In the Sagrada Familia precinct, in the corner formed by Sardenya and Mallorca streets, there is a small structure, that Gaudí built between 1908 and 1909, using Catalan bricks (29x14x4 cm.): namely the Sagrada Familia Parish School.

Despite it was merely a provisional building destined to be a school for the sons of the bricklayers working in the temple, it is regarded as one of the chief Gaudinian architectural works.

It occupies an area of 24 x 12 metres, and its top height is 6 metres. As we have already told, the structure is based on walls made out of two layers of Catalan bricks vertically laid and joined with mortar. Inside three metallic pillars hold a double-T beam which supports the roof, made out of three layers of bricks.

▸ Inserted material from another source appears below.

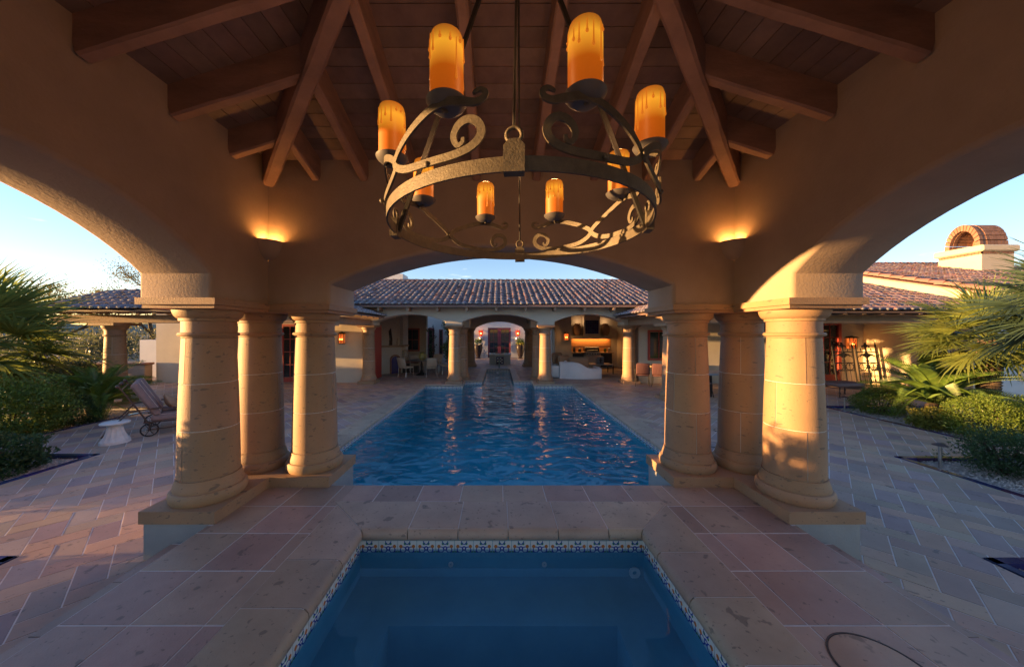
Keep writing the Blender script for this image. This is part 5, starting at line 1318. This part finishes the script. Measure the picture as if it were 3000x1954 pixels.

One of the features of this small building is the undulation of both its walls and roof. The first one allows the thin wall to become stiffer, and the second one, with a continuous cantilever, achieves the effect of dispersing the water down the sides in a very original manner. The roof undulation is conoid-shaped, which generation allows any curve by means of the two directing lines. In this case, the walls are the directing lines and the timber beams, leaning on the walls and over the Double-T beam are the generating lines. The shape of this construction makes it very resistant and it is of a genial rationality.

The school was built over a stone masonry plinth and the inner floor pavement consists in a stone paving assembled without mortar that prevents humidity. The openings were all out of timber, with plenty of sloping windows, to improve ventilation. On both edges there were two additional departments, used as latrines, with direct access from the playing courts.

The school building consisted in three classrooms, intended as different spaces, entering from a porch with double outer doors and another one leading to the central classroom. Each classroom held some 44-56 pupils.

The outer appearance was very plain and that was its purpose. The building cost had to be minimal and Gaudí made it possible by means of simplicity and efficacy. We are told that the building cost round 9000 pesetas (of that age), surely being the very architect contribution.
During the Spanish Civil War, the building was burnt down twice. The first time was in 1936 and Gaudí's assistant architect and successor, Sugrañes, was charged of the reconstruction. The second time was at the end of the War (1939), they were repaired by the architect Francisco de Paula Quintana, who, following the rationalistic criteria of that time, wholly modified the building appearance.

The Parish School fulfilled its role during 50 years and were suppressed in the 1980's. For a time they lodged the offices of the Sagrada Familia building committee, so that the interior could not be visited.